All’inizio le abbiamo cercate in tutto il mondo. Ma viste le difficoltà, e considerato che senza le mascherine non si inizia nemmeno a discutere di riaprire, qualunque attivita’, abbiamo anche deciso di aiutarci da soli: abbiamo una rete di aziende che le producono per noi, la prima ha già iniziato, a Shangai, altre seguiranno.
A differenza dell’accordo Ferrari, in Fca non sono previsti test o tamponi sui lavoratori, ne’ si accenna a una app di tracciamento come quella che si sperimenterà a Maranello. Come mai?
Non ci sono riferimenti ad app o a test perchè sono argomenti sui quali aspettiamo le decisioni del governo. La Ferrari ha un solo stabilimento, in una sola regione, con la quale è possibile prendere accordi e avviare una particolare sperimentazione. Fca ha stabilimenti in molte regioni diverse, dunque dobbiamo necessariamente attendere decisioni nazionali. Perché è chiaro che l’app per il tracciamento ha senso solo se è la stessa per tutto il territorio nazionale.
Il distanziamento necessario a garantire la sicurezza in fabbrica vi richiederà una revisione profonda nell’organizzazione del lavoro, immagino; e negli stabilimenti Fca non e’ un fatto banale. Come vi organizzerete?
Quella che abbiamo previsto è un’organizzazione del lavoro di emergenza, chiaramente. Il distanziamento richiederà un ciclo di produzione diverso, e rallentato. Soprattutto nei grandi stabilimenti sarà indispensabile un riadattamento di tutto il ciclo produttivo. L’accordo vale fino al 31 luglio, ma è chiaro che si naviga a vista e che serviranno aggiustamenti in corso d’opera.
Fca può, attraverso con questo accordo, assumere una sorta di ruolo guida per indicare al mondo delle imprese, e forse anche alla politica, la via giusta per la ripartenza?

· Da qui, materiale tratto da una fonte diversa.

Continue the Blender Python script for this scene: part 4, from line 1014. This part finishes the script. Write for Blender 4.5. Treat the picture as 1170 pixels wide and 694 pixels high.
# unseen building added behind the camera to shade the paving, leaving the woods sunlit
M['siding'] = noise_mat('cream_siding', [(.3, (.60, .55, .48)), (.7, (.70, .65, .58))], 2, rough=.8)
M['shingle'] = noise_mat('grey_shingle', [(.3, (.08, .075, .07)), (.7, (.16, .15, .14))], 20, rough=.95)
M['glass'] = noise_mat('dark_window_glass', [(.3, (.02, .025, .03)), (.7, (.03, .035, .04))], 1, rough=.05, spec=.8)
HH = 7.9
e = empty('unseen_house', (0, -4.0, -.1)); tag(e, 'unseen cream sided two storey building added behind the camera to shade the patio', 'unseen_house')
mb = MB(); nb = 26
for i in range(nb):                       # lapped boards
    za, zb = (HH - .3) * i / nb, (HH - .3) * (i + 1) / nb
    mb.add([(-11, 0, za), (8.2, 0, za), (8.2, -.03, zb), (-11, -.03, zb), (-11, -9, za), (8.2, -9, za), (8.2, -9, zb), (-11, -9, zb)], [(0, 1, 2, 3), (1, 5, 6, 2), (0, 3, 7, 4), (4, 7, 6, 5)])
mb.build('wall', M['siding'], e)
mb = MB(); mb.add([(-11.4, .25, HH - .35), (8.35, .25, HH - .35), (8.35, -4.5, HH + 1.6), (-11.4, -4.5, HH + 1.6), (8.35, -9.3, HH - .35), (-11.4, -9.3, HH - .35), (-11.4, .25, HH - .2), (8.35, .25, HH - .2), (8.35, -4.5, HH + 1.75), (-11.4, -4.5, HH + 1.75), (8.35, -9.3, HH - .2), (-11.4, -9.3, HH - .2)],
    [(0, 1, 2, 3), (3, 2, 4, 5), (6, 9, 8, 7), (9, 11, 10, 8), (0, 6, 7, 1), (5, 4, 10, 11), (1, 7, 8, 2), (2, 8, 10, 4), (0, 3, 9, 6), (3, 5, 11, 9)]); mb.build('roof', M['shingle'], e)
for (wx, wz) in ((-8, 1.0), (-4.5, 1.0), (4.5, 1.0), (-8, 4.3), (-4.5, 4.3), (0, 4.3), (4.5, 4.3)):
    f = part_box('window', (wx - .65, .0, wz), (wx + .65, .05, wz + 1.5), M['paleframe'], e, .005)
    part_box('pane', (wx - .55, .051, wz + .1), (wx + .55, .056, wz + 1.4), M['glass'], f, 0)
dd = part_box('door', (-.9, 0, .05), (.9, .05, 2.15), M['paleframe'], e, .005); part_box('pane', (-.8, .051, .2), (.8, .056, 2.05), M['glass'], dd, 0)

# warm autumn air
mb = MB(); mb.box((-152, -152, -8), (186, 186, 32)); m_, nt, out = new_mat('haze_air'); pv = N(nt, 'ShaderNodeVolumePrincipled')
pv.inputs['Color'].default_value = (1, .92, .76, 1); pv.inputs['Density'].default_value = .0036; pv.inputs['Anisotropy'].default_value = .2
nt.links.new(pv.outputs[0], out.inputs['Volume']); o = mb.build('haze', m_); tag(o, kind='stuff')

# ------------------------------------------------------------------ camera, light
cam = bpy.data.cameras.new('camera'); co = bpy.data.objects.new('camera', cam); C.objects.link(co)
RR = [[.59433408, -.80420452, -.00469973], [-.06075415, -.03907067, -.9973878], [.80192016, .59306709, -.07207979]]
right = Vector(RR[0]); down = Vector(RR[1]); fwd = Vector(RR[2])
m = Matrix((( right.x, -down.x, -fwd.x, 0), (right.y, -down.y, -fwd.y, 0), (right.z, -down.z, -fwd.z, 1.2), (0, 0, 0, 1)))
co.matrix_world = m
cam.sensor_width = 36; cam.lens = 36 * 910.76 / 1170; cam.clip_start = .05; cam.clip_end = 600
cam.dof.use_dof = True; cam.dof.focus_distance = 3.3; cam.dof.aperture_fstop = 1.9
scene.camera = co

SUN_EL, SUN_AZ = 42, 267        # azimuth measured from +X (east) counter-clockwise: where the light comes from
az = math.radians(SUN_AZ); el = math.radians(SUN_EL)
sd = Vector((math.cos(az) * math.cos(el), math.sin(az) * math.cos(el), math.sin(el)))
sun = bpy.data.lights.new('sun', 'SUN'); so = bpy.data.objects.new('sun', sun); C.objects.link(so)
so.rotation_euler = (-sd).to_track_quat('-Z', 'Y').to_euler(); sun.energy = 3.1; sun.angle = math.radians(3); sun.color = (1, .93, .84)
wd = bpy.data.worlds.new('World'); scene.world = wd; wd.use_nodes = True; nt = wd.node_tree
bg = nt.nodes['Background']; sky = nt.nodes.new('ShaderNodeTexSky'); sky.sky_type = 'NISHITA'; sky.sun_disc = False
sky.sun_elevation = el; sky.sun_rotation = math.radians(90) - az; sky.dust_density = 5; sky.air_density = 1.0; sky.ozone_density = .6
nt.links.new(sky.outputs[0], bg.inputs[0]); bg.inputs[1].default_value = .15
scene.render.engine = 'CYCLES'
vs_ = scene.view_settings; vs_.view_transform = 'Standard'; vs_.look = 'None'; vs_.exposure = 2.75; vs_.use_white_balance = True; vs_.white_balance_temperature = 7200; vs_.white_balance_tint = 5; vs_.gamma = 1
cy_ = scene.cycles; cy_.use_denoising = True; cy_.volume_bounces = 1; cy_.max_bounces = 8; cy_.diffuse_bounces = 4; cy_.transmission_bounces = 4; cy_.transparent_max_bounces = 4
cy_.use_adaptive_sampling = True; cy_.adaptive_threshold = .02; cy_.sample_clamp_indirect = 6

Non so dirle, ma, come lei osservava, non è che nel nostro accordo ci siano cose particolarmente rivoluzionarie. Abbiamo maturato una notevole esperienza anche a livello internazionale, e abbiamo semplicemente cercato il modo migliore per valorizzarla.
Restano altri problemi aperti però, e che non dipendono da voi. Potranno rappresentare un ostacolo al riavvio delle produzioni? Mi riferisco in particolare ai trasporti e alla scuola.
La gestione a livello sociale, soprattutto i trasporti e la scuola, sono elementi chiave, che non dipendono da noi, ma che ovviamente si, costituiscono un problema. Nel trasporto abbiamo fatto quello che potevamo, cioè abbiamo messo grandi spazi a disposizione come parcheggio per i dipendenti, e in alcune regioni come la Basilicata, abbiamo fatto accordi per il rafforzamento dei trasporti regionali. Ma sapendo che non è esaustivo del problema. E poi la scuola: chiusa fino a settembre, rappresenta un problema d gestione famigliare non da poco. Ma appunto, risolvere questi problemi è appannaggio del governo e delle varie task force.
Avete già idea di quando ripartirete con la produzione?
Noi siamo pronti, abbiamo fatto un lavoro pragmatico per ripartire appena possibile e aspettiamo le decisioni. Se vi sarà prima del 4 maggio qualche apertura, noi siamo pronti.